_PROBLEM TO WORK ON_
Pictures are not part of the copy. Retype the lines from the first one through the line that contains "random.seed(4)".

═══ EXCERPTED DATA ═══

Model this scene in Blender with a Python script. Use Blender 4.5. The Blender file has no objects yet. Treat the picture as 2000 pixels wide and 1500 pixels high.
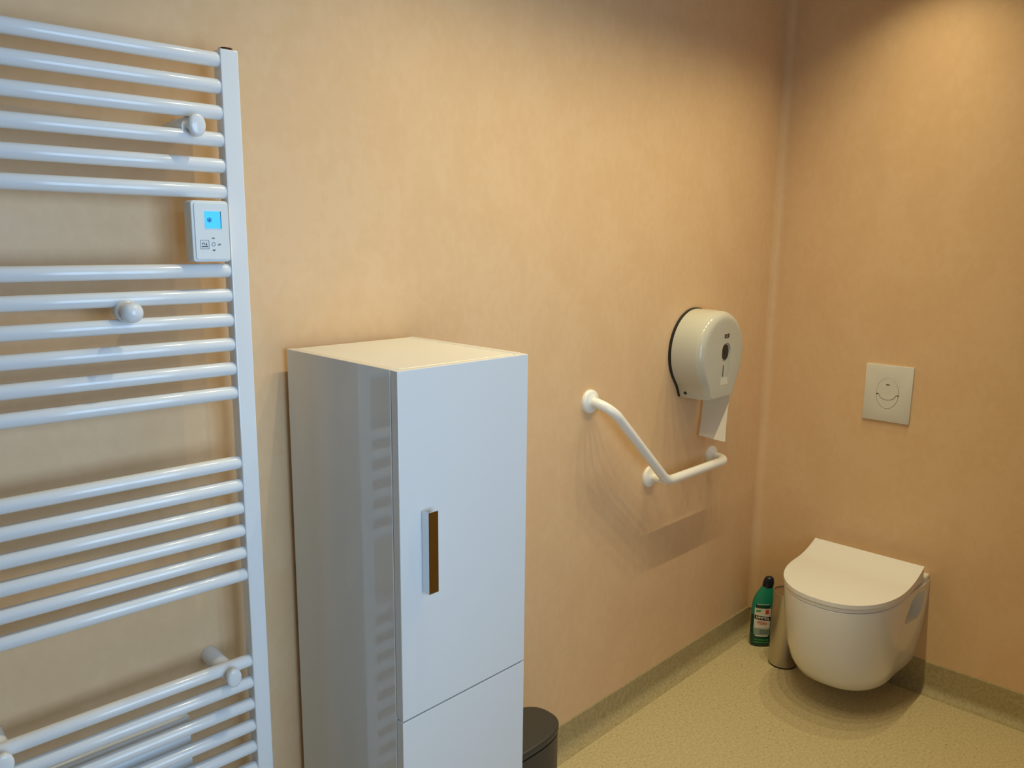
import bpy, bmesh, math, random
from mathutils import Vector, Matrix, Euler
S = bpy.context.scene
COL = S.collection
PI = math.pi
random.seed(4)

# ------------------------------------------------------------------ camera
F, YAW, PITCH, ROLL, RA = 1535.6231, math.radians(45.05561), math.radians(10.34054), math.radians(0.57208), math.radians(1.72531)
XC = 2.79708                       # corner between the left and the right wall
CAM = Vector((0.0, -1.415, 1.54))
cy, sy = math.cos(YAW), math.sin(YAW)
fwd = Vector((sy * math.cos(PITCH), cy * math.cos(PITCH), -math.sin(PITCH)))
rgt = Vector((cy, -sy, 0.0))
upv = rgt.cross(fwd)
c_, s_ = math.cos(ROLL), math.sin(ROLL)
r2 = c_ * rgt + s_ * upv
u2 = -s_ * rgt + c_ * upv
cd = bpy.data.cameras.new('camera')
cd.sensor_width = 36.0
cd.lens = F * 36.0 / 2000.0
cd.clip_start = 0.02
cam = bpy.data.objects.new('camera', cd)
COL.objects.link(cam)
m = Matrix.Identity(4)
for i in range(3):
    m[i][0], m[i][1], m[i][2], m[i][3] = r2[i], u2[i], -fwd[i], CAM[i]
cam.matrix_world = m
S.camera = cam

# ------------------------------------------------------------------ light
S.view_settings.view_transform = 'Standard'
S.view_settings.look = 'None'
S.view_settings.gamma = 1.0
S.view_settings.use_curve_mapping = False
S.view_settings.exposure = 0.0
W = bpy.data.worlds.new('world')
W.use_nodes = True
W.node_tree.nodes['Background'].inputs[0].default_value = (0.62, 0.78, 1.0, 1)
W.node_tree.nodes['Background'].inputs[1].default_value = 1.0
S.world = W
CEIL = 2.59
SPOT_COLOUR = (1.0, 0.87, 0.53)
SPOT_POWER = 19.5
SPOT_ANGLE = 113
DAY_COLOUR = (0.475, 0.72, 1.0)
DAY_POWER = 22.0
DAY_SPREAD = 130
ROT_R = PI + RA                    # right wall frame: x off the wall, y along it away from the corner


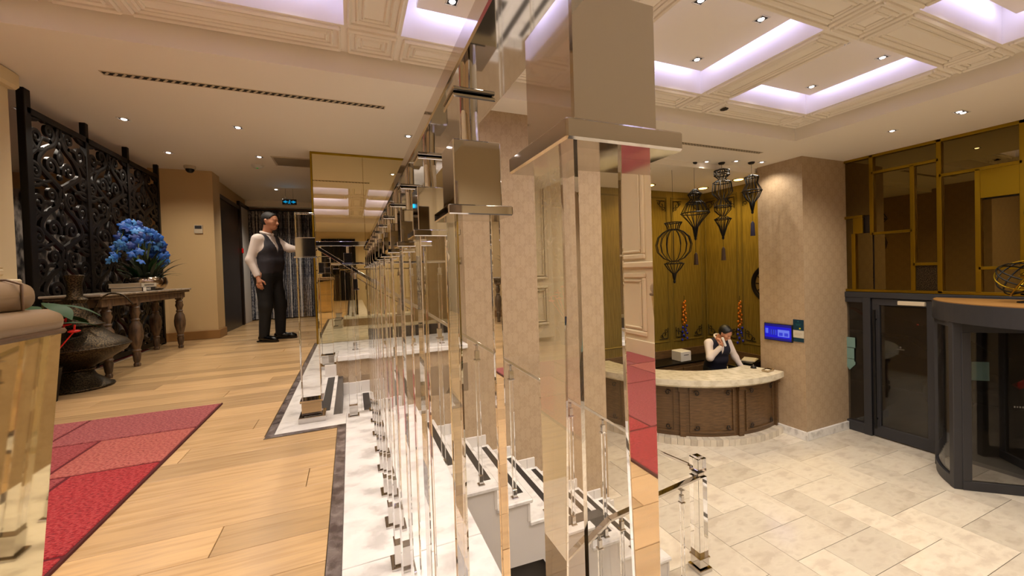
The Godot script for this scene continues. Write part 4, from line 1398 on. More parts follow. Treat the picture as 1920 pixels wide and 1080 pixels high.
func build_niche() -> void:
	var wb := struct("wall_niche", "gold satin panelled back wall of the reception niche", span(2.66, NX + 0.2, LOWER, 2.42, NW, NW + 0.15), M.gold_satin)
	var wr := struct("wall_niche_side", "gold satin panelled right wall of the reception niche", span(NX, NX + 0.2, LOWER, 2.42, 4.62, NW), M.gold_satin)
	wr.name = "wall_niche_right"
	struct("wall_niche_l", "plain side wall of the reception niche behind the tall wallpapered wall", span(2.5, 2.66, LOWER, SOFFIT, 3.97, NW + 0.15), M.wallpaper).name = "wall_niche_left"
	struct("ceiling_niche", "lower cream ceiling over the reception niche", span(2.66, NX + 0.2, 2.42, SOFFIT, 4.66, NW + 0.15), M.ceiling_paint)
	var xs := [2.9, 4.08, 5.28, 6.14, 7.08]
	for i in 4:
		var w: float = xs[i + 1] - xs[i] - 0.1
		var cx: float = (xs[i] + xs[i + 1]) / 2
		var b := B.new()
		b.frame(w, 3.0, 0.035, 0.02)
		part(wb, "panel_moulding", b.done(), M.gold_trim, P(cx, 0.80, NW - 0.004))
		corner_ornaments(wb, w - 0.12, 2.84, P(cx, 0.80, NW - 0.006), 0)
	for k in 2:
		var cw := 5.05 + 0.85 * k
		part(wr, "panel_moulding", B.new().frame(0.78, 3.0, 0.035, 0.02).done(), M.gold_trim, P(NX - 0.004, 0.80, cw), Vector3(0, -PI / 2, 0))
		corner_ornaments(wr, 0.66, 2.84, P(NX - 0.006, 0.80, cw), -PI / 2)
	var dado := B.new()
	part(wb, "dado", span(2.66, NX, LOWER, -0.86, NW - 0.05, NW), M.walnut)
	part(wr, "dado", span(NX - 0.05, NX, LOWER, -0.86, 4.62, NW - 0.05), M.walnut)
	# strings of coloured glass hung before the panels
	for k in 2:
		var g := thing("bead_garland", ["amber and blue glass bead garland hanging on the back gold panel, left of the receptionist", "amber and blue glass bead garland hanging beside the receptionist's head"][k], "garland", [P(6.45, 0.25, NW - 0.05), P(NX - 0.06, 0.25, 5.45)][k])
		part(g, "cord", B.new().tube([Vector3(0, 0, 0), Vector3(0, -0.95, 0)], 0.004, 5).done(), M.lantern_wire)
		var bead := B.new().ball(Vector3(0.022, 0.028, 0.022), Vector3.ZERO, 8).done()
		for i in 26:
			var y := -0.12 - 0.032 * i
			var r := 0.02 + 0.05 * i / 26.0
			part(g, "bead", bead, M.amber_bead if i < 16 else M.blue_bead, Vector3(r * cos(i * 2.4), y, r * 0.5 * sin(i * 2.4)))
	# credenza behind the desk
	var c := thing("credenza", "dark wooden back counter under the gold panels behind the receptionist", "cabinet", P(5.9, LOWER, 6.0))
	part(c, "carcass", bx(2.2, 0.86, 0.42, 0.006), M.walnut, Vector3(0, 0.44, 0))
	part(c, "top", bx(2.26, 0.03, 0.46, 0.006), M.black_lacquer, Vector3(0, 0.885, 0))
	for k in 4:
		var d := part(c, "door", bx(0.51, 0.72, 0.02, 0.004), M.walnut, Vector3(-0.80 + 0.535 * k, 0.44, 0.218))
		part(d, "handle", bx(0.012, 0.12, 0.015, 0.003), M.brass, Vector3(0.2 if k % 2 == 0 else -0.2, 0.1, 0.016))
	var pr := thing("card_printer", "small white box printer on the dark back counter left of the receptionist", "printer", P(6.02, -1.0, 5.94))
	part(pr, "body", bx(0.26, 0.20, 0.26, 0.012), M.white_plastic, Vector3(0, 0.10, 0))
	part(pr, "slot", bx(0.12, 0.012, 0.004), M.vent_dark, Vector3(0, 0.13, 0.13))
	# round clock on the right wall, half hidden by the pillar
	var k := thing("wall_clock", "large round gold faced clock half hidden behind the wallpapered pillar", "clock", P(NX - 0.01, 0.50, 4.86), "", -PI / 2)
	var turn := Basis(Vector3.RIGHT, PI / 2)
	part(k, "rim", B.new().lathe([[0.27, 0.0], [0.35, 0.0], [0.36, 0.03], [0.34, 0.055], [0.30, 0.045], [0.29, 0.03], [0.27, 0.03]], 40, Vector3.ZERO, turn).done(), M.black_lacquer)
	part(k, "dial", B.new().lathe([[0.0, 0.0], [0.30, 0.0], [0.30, 0.025], [0.0, 0.025]], 40, Vector3.ZERO, turn).done(), M.dial)
	var marks := B.new()
	for i in 12:
		var a := TAU * i / 12.0
		marks.box(Vector3(0.016, 0.06, 0.006), Vector3(sin(a) * 0.235, cos(a) * 0.235, 0.028), 0, Basis(Vector3.BACK, -a))
	part(k, "hour_mark", marks.done(), M.black_lacquer)
	part(k, "hand", B.new().box(Vector3(0.012, 0.20, 0.004), Vector3(0.03, 0.085, 0.036), 0, Basis(Vector3.BACK, -0.35)).box(Vector3(0.016, 0.14, 0.004), Vector3(-0.06, 0.01, 0.034), 0, Basis(Vector3.BACK, 1.4)).done(), M.black_lacquer)
	# screen and notice boards on the pillar
	var tv := thing("display_screen", "blue lit flat display screen on the side of the wallpapered pillar above the counter", "screen", P(6.45, -0.265, 4.30), "", -PI / 2 + 0.03)
	part(tv, "housing", bx(0.45, 0.285, 0.035, 0.006), M.black_plastic, Vector3(0, 0, -0.005))
	var ui := drawn(128, func(u, v):
		var c1 := Color(0.045, 0.05, 0.85)
		if v < 0.16 or v > 0.86: c1 = Color(0.02, 0.02, 0.5)
		if u > 0.03 and u < 0.14 and v > 0.3 and v < 0.62: c1 = Color(0.35, 0.45, 1.0)
		if u > 0.2 and u < 0.46 and v > 0.36 and v < 0.68: c1 = Color(0.2, 0.28, 0.95).lerp(Color(0.05, 0.05, 0.4), float(int(u * 40) % 3 == 0))
		if u > 0.5 and u < 0.93 and v > 0.32 and v < 0.76: c1 = Color(0.45, 0.52, 1.0)
		if v > 0.5 and v < 0.7 and ((u > 0.55 and u < 0.69) or (u > 0.74 and u < 0.88)): c1 = Color(0.2, 0.25, 0.9)
		return c1)
	var um := glow("display_glow", Color.WHITE, 1.0)
	um.emission_texture = ui
	um.emission_operator = BaseMaterial3D.EMISSION_OP_MULTIPLY
	var qm := QuadMesh.new()
	qm.size = Vector2(0.425, 0.26)
	part(tv, "lit_screen", qm, um, Vector3(0, 0, 0.0135))
	area(P(6.42, -0.265, 4.30), Vector3(-1, 0, 0), Vector2(0.42, 0.26), 0.03, Color(0.3, 0.3, 1.0), "display_light")
	var nb := thing("notice_board", "teal and cream notice board on the pillar edge beside the blue display", "notice", P(6.46, -0.21, 3.99), "", -PI / 2)
	part(nb, "upper_card", bx(0.155, 0.165, 0.01, 0.001), M.teal_board, Vector3(0, 0.10, 0))
	part(nb, "middle_card", bx(0.155, 0.115, 0.01, 0.001), M.paper, Vector3(0, -0.045, 0))
	part(nb, "lower_card", bx(0.155, 0.06, 0.01, 0.001), M.teal_board, Vector3(0, -0.137, 0))
	var nt := B.new()
	for i in 3: nt.box(Vector3(0.08 - 0.012 * i, 0.006, 0.002), Vector3(0, 0.115 - i * 0.014, 0.006))
	nt.box(Vector3(0.02, 0.02, 0.002), Vector3(0, 0.152, 0.006))
	part(nb, "print", nt.done(), M.teal_light)
	part(nb, "yellow_spot", bx(0.022, 0.022, 0.002), M.yellow_print, Vector3(0.025, 0.045, 0.006))
	part(nb, "print", B.new().box(Vector3(0.11, 0.004, 0.002), Vector3(0, -0.03, 0.006)).box(Vector3(0.11, 0.004, 0.002), Vector3(0, -0.045, 0.006)).box(Vector3(0.08, 0.004, 0.002), Vector3(-0.015, -0.06, 0.006)).done(), M.page_edge)


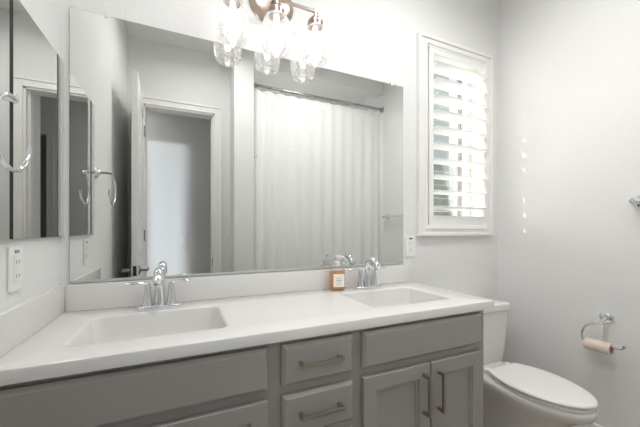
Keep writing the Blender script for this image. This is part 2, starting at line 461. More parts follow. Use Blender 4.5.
# outside: paved yard, neighbour's wall, posts and hedge
structure(MB().box(-8, 16, 0.16, 14, -0.25, -0.15).build('ground', GRAVEL))
nb = MB().box(-2, 15, 6.4, 6.7, -0.15, 3.3).build('boundary_wall', STUCCO); tag(nb, 'pale stucco wall standing beyond the window louvers', 'wall'); nb['kind'] = 'structure'
for pn, (px0, px1, py0), pm_, plab in (('porch_post', (5.20, 5.32, 3.0), TAN, 'narrower tan porch post next to the brown timber post beyond the louvers'),
                                      ('porch_post', (5.37, 5.54, 3.05), TAN, 'wider tan porch post farthest right beyond the louvers'),
                                      ('timber_post', (5.09, 5.155, 3.05), BROWN, 'thin brown timber post left of the tan porch posts beyond the louvers')):
    po = thing(pn, ((px0 + px1) / 2, py0 + 0.06, -0.15), plab, 'post')
    MB().box(px0, px1, py0, py0 + (px1 - px0), -0.05, 5.2, bev=0.008).build('shaft', pm_, po)
    MB().box(px0 - 0.012, px1 + 0.012, py0 - 0.012, py0 + (px1 - px0) + 0.012, -0.15, -0.05, bev=0.006).build('footing', pm_, po)
gw = MB().box(3.9, 5.72, 3.9, 6.3, -0.15, 5.9).box(3.8, 5.80, 3.8, 6.35, 5.9, 6.05).build('neighbour_building', GREYW); tag(gw, 'grey-green neighbouring building beyond the left of the window louvers', 'building')
hb = MB()
t = bmesh.new(); bmesh.ops.create_icosphere(t, subdivisions=4, radius=1.0)
from mathutils import noise
for v in t.verts:
    d = v.co.normalized(); r = 1 + 0.22 * noise.noise(d * 3.1) + 0.10 * noise.noise(d * 9.0)
    v.co = Vector((4.42 + d.x * r * 0.30, 3.2 + d.y * r * 0.42, 1.15 + d.z * r * 1.3))
hb._merge(t)
tag(hb.build('shrub', HEDGE, smooth=80), 'grey-green shrub outside at the left of the window louvers', 'shrub')

# ------------------------------------------------------------------ big wall mirror
mir = thing('wall_mirror', (0.385, -0.004, H - 0.189), 'large frameless mirror above the double sink vanity', 'mirror')
MX0, MX1, MZ0, MZ1 = -0.370, 1.134, H - 0.189, H + 0.801
MB().box(MX0, MX1, -0.0075, -0.0065, MZ0, MZ1).build('glass', MIRROR, mir)
MB().box(MX0 - 0.001, MX1 + 0.001, -0.0065, 0.0, MZ0, MZ1 + 0.001).build('backing', EDGE, mir)
for x in (-0.26, 1.055):
    MB().box(x - 0.007, x + 0.007, -0.011, 0.0, MZ1 - 0.008, MZ1 + 0.014, bev=0.002).build('clip', PUMP, mir)
MB().box(MX0, MX1, -0.0105, 0.0, MZ0 - 0.006, MZ0 + 0.003, bev=0.001).build('bottom_channel', ALU, mir)

# ------------------------------------------------------------------ mirror panel on the left wall
sm = thing('side_mirror', (XL, -0.21, H - 0.025), 'tall narrow mirror panel on the left wall beside the large mirror', 'mirror')
MB().box(XL, XL + 0.010, -0.423, -0.002, H - 0.023, H + 0.596).build('backing', EDGE, sm)
MB().box(XL + 0.010, XL + 0.012, -0.363, -0.001, H - 0.025, H + 0.598).build('glass', MIRROR, sm)
MB().box(XL + 0.010, XL + 0.012, -0.425, -0.379, H - 0.025, H + 0.598).build('glass', MIRROR, sm)
MB().box(XL + 0.009, XL + 0.0125, -0.379, -0.363, H - 0.025, H + 0.598).build('dark_strip', BLACK, sm)

# ------------------------------------------------------------------ vanity cabinet
FY = -0.52
van = thing('vanity_cabinet', (0.36, -0.26, 0.0), 'warm grey vanity cabinet with bar pulls under the white double sink top', 'cabinet')
vb = MB()
CR = 1.146
vb.box(XL + 0.002, XL + 0.020, -0.4995, -0.002, 0.0, 0.800)
vb.box(CR - 0.018, CR, -0.4995, -0.002, 0.0, 0.800)
vb.box(XL + 0.020, CR - 0.018, -0.480, -0.002, 0.095, 0.113)
vb.box(XL + 0.020, CR - 0.018, -0.012, -0.002, 0.113, 0.800)
vb.box(XL + 0.020, CR - 0.018, -0.44, -0.425, 0.0, 0.095)
for xa, xb in ((XL + 0.002, XL + 0.030), (0.212, 0.282), (0.497, 0.562), (CR - 0.050, CR)):
    vb.box(xa, xb, -0.500, -0.482, 0.095, 0.800)
for za, zb in ((0.095, 0.150), (0.622, 0.680), (0.774, 0.800)):
    vb.box(XL + 0.002, CR, -0.4998, -0.482, za, zb)
for za, zb in ((0.312, 0.364), (0.468, 0.520)):
    vb.box(0.25, 0.53, -0.4998, -0.482, za, zb)
vb.build('carcass', CAB, van)
def slab_front(name, x0, x1, z0, z1, parent):
    t = bmesh.new(); b = MB()
    e = 0.011; y0, ym, y1 = -0.5005, -0.511, FY
    def r(x, y, k): return [Vector((x0 + k, y, z0 + k)), Vector((x1 - k, y, z0 + k)), Vector((x1 - k, y, z1 - k)), Vector((x0 + k, y, z1 - k))]
    b.loft([r(0, y0, 0), r(0, ym, 0), r(0, y1 + 0.0015, e * 0.75), r(0, y1, e)])
    t.free()
    return b.build(name, CAB, parent)
def shaker(name, x0, x1, z0, z1, parent):
    b = MB(); w = 0.052; y0, y1 = -0.5005, FY
    for q in ((x0, x0 + w, z0, z1), (x1 - w, x1, z0, z1), (x0 + w - .004, x1 - w + .004, z0, z0 + w), (x0 + w - .004, x1 - w + .004, z1 - w, z1)):
        b.box(q[0], q[1], y1, y0, q[2], q[3], bev=0.003)
    e = 0.010
    for q in ((x0 + w, x0 + w + e, z0 + w, z1 - w), (x1 - w - e, x1 - w, z0 + w, z1 - w), (x0 + w, x1 - w, z0 + w, z0 + w + e), (x0 + w, x1 - w, z1 - w - e, z1 - w)):
        b.box(q[0], q[1], y1 + 0.006, y0, q[2], q[3], bev=0.003)
    b.box(x0 + w, x1 - w, y1 + 0.012, y0, z0 + w, z1 - w)
    return b.build(name, CAB, parent)
def pull(cx, cz, L, vertical, parent):
    b = MB(); t = 0.0055; yo = FY - 0.034
    if vertical:
        b.box(cx - t, cx + t, yo, yo + 0.010, cz - L / 2, cz + L / 2, bev=0.0018)
        for s in (-1, 1): b.box(cx - t, cx + t, yo + 0.006, FY - 0.0005, cz + s * (L / 2 - 0.006) - t, cz + s * (L / 2 - 0.006) + t, bev=0.0015)
    else:
        b.box(cx - L / 2, cx + L / 2, yo, yo + 0.010, cz - t, cz + t, bev=0.0018)
        for s in (-1, 1): b.box(cx + s * (L / 2 - 0.006) - t, cx + s * (L / 2 - 0.006) + t, yo + 0.006, FY - 0.0005, cz - t, cz + t, bev=0.0015)
    return b.build('handle', PULL, parent)
R1 = (0.664, 0.787); R2T = 0.636
slab_front('false_front', XL + 0.012, 0.225, *R1, van)
slab_front('false_front', 0.548, 1.118, *R1, van)
for z0, z1 in (R1, (0.508, R2T), (0.352, 0.480), (0.135, 0.324)):
    d = slab_front('drawer', 0.269, 0.510, z0, z1, van)
    pull(0.388, (z0 + z1) / 2 + 0.004, 0.142, False, d)
for (x0, x1, px) in ((XL + 0.012, -0.0885, -0.117), (-0.0815, 0.225, -0.053), (0.548, 0.8365, 0.806), (0.8425, 1.112, 0.873)):
    d = shaker('door', x0, x1, 0.135, R2T, van)
    pull(px, 0.530, 0.146, True, d)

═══

_RESPONSE TO THE EXERCISE_
Model this scene in Blender with a Python script. Use Blender 4.5. The Blender file has no objects yet. Treat the picture as 2000 pixels wide and 1500 pixels high.
import bpy, bmesh, math, random
from mathutils import Vector, Matrix, Euler
S = bpy.context.scene
COL = S.collection
PI = math.pi
random.seed(4)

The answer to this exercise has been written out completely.